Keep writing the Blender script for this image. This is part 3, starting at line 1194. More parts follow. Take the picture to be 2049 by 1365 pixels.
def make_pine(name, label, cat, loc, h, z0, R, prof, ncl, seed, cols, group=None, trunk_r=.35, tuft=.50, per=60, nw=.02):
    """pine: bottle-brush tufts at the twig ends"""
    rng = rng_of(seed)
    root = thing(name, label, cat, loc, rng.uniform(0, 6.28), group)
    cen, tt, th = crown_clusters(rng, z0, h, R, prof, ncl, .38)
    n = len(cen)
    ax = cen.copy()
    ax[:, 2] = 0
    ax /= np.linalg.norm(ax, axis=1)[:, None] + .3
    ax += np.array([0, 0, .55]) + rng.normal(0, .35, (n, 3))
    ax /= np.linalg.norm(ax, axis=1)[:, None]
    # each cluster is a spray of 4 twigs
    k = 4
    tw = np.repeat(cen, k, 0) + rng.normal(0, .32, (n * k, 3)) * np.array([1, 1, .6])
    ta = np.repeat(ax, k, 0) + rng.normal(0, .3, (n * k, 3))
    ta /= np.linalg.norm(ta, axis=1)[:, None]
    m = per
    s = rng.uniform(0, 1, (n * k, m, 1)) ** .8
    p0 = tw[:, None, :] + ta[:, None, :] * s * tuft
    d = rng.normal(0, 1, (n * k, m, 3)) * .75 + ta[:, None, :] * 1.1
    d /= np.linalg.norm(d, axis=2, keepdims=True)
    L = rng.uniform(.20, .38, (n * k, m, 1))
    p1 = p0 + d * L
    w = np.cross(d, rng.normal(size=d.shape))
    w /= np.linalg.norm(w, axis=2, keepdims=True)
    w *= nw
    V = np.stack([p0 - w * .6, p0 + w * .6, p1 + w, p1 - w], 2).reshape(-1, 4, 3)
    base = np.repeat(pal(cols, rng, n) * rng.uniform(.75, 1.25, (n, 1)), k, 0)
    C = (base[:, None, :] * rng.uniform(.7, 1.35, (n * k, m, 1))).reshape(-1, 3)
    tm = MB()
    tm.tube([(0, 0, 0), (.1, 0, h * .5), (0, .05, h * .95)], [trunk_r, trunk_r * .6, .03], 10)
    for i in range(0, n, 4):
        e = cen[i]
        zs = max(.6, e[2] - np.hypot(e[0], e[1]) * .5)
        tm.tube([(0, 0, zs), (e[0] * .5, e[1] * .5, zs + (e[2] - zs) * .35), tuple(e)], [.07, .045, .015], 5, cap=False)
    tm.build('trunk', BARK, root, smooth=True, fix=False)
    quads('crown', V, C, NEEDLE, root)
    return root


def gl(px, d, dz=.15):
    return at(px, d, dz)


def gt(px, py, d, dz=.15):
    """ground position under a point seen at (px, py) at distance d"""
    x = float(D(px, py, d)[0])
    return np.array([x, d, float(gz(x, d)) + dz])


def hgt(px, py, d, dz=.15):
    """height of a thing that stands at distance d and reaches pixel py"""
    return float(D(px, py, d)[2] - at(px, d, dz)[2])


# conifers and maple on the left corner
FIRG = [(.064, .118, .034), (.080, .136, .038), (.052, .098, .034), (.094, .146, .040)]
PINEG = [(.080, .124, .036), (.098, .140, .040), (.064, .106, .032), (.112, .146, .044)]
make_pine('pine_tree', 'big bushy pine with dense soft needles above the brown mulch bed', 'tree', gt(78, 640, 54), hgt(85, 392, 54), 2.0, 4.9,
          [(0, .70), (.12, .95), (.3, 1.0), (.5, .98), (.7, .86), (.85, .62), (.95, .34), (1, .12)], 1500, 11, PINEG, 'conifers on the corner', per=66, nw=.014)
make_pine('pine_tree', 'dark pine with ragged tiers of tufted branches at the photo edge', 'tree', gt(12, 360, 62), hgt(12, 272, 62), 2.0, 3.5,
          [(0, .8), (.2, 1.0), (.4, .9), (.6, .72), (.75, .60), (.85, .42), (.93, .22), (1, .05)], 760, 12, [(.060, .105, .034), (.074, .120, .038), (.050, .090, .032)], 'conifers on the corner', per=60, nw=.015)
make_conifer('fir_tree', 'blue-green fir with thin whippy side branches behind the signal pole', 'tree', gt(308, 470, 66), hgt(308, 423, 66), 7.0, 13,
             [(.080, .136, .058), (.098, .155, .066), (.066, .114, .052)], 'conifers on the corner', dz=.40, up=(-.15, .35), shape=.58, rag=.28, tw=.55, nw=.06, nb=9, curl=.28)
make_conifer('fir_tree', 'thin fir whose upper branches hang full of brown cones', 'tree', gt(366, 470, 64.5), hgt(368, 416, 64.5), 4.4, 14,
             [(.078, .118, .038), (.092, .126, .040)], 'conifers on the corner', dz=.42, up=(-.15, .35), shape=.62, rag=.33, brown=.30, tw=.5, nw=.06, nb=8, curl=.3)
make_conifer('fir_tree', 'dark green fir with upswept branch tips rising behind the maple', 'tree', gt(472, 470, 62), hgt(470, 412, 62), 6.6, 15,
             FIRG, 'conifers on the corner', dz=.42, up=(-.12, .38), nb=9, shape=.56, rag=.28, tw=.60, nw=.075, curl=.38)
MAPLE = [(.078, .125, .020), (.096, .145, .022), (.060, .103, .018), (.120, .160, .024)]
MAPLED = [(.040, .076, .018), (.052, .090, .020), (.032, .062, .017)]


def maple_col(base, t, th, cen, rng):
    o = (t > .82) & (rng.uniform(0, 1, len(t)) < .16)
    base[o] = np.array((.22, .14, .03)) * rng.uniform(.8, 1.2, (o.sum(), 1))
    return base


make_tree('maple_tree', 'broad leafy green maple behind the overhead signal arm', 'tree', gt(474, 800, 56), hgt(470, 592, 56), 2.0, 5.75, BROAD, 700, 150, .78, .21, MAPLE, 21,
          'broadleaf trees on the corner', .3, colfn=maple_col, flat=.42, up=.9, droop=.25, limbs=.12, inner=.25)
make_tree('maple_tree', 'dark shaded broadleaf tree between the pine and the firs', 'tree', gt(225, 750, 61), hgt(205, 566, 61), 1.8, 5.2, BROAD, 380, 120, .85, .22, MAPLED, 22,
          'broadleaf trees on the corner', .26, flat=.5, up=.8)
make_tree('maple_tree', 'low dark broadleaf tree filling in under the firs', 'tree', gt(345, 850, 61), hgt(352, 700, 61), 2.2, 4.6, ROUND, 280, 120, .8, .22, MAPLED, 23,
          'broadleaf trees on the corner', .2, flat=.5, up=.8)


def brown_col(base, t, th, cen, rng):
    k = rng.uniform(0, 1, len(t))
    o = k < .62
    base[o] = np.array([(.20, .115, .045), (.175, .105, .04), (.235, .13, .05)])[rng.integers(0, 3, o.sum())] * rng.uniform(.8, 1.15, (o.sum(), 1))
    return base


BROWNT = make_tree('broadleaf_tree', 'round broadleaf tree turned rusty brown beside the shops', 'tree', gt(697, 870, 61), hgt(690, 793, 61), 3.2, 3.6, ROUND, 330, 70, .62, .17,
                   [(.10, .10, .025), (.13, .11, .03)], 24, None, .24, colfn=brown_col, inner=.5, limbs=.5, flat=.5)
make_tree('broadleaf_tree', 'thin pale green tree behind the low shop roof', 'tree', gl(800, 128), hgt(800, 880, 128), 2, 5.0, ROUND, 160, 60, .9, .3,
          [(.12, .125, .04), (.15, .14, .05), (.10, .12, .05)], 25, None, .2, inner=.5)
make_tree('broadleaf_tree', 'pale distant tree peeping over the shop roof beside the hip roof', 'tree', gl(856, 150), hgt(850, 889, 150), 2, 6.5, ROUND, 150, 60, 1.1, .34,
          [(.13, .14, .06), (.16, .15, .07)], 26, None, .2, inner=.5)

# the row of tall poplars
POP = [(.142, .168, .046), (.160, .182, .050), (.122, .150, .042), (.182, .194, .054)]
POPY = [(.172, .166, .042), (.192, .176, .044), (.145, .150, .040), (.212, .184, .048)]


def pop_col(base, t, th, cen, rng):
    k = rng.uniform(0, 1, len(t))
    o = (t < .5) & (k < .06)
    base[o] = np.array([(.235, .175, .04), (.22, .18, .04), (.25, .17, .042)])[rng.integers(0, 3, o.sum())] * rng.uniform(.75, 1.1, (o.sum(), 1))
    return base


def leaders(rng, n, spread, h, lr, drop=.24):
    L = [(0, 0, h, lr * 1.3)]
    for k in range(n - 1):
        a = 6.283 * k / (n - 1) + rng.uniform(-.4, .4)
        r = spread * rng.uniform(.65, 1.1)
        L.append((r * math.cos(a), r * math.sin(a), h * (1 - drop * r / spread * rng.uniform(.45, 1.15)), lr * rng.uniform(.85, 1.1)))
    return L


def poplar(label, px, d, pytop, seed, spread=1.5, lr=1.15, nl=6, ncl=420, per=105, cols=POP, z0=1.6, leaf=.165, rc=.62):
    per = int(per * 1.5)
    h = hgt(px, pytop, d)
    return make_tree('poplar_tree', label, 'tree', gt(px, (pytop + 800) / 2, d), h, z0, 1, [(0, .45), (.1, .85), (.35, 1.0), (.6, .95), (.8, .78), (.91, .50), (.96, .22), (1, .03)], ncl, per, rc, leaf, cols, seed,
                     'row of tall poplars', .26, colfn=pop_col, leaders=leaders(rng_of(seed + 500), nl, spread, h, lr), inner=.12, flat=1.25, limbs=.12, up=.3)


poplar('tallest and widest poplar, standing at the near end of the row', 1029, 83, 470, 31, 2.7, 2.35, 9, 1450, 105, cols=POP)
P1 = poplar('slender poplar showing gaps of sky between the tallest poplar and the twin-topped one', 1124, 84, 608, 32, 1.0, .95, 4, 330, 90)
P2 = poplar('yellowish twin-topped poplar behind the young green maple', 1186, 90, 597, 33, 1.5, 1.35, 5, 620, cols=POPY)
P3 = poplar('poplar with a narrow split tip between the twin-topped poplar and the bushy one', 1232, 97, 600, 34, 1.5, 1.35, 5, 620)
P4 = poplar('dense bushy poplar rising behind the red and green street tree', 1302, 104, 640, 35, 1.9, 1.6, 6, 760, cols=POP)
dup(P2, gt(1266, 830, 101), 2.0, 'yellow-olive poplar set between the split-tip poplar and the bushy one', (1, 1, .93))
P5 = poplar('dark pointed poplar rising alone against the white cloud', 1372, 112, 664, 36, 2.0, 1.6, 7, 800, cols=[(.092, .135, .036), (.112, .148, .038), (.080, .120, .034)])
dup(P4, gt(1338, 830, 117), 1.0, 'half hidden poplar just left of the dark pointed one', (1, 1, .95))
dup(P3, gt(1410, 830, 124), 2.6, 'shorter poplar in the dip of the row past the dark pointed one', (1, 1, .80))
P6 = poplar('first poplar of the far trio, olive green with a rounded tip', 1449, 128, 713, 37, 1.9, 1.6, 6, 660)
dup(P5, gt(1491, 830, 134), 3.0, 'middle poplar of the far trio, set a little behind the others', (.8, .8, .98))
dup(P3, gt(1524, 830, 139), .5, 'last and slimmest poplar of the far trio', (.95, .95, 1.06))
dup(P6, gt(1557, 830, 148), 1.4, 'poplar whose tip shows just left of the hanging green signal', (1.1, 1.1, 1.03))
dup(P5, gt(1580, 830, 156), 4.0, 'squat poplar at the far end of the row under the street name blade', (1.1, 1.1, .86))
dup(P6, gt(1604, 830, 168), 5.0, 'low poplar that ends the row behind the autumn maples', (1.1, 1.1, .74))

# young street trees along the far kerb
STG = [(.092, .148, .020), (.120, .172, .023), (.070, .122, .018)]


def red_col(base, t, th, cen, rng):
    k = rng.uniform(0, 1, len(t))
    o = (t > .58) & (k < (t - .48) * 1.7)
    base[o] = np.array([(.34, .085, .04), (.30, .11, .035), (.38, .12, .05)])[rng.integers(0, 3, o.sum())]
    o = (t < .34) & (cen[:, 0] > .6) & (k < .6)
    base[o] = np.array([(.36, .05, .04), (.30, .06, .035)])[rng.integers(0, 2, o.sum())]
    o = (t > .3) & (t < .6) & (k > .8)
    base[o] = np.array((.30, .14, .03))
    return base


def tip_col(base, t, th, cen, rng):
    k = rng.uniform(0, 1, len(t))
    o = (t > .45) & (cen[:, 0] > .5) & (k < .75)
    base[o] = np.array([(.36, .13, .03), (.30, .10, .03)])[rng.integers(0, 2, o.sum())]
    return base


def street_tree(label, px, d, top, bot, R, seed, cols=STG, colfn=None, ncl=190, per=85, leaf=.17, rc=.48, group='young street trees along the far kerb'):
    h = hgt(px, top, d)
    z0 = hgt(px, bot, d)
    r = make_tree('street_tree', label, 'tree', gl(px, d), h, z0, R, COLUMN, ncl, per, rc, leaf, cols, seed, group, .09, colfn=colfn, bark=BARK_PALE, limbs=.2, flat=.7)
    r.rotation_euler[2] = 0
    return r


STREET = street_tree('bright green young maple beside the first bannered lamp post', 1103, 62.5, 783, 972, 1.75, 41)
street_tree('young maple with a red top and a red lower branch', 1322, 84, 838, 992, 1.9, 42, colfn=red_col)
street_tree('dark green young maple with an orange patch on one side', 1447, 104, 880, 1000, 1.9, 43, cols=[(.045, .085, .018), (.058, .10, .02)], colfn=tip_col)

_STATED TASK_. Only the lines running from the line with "(.032, .062, .017)]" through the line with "corner', .26, flat=.5, up=.8)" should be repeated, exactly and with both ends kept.

_WRITTEN RESPONSE_.
MAPLED = [(.040, .076, .018), (.052, .090, .020), (.032, .062, .017)]


def maple_col(base, t, th, cen, rng):
    o = (t > .82) & (rng.uniform(0, 1, len(t)) < .16)
    base[o] = np.array((.22, .14, .03)) * rng.uniform(.8, 1.2, (o.sum(), 1))
    return base


make_tree('maple_tree', 'broad leafy green maple behind the overhead signal arm', 'tree', gt(474, 800, 56), hgt(470, 592, 56), 2.0, 5.75, BROAD, 700, 150, .78, .21, MAPLE, 21,
          'broadleaf trees on the corner', .3, colfn=maple_col, flat=.42, up=.9, droop=.25, limbs=.12, inner=.25)
make_tree('maple_tree', 'dark shaded broadleaf tree between the pine and the firs', 'tree', gt(225, 750, 61), hgt(205, 566, 61), 1.8, 5.2, BROAD, 380, 120, .85, .22, MAPLED, 22,
          'broadleaf trees on the corner', .26, flat=.5, up=.8)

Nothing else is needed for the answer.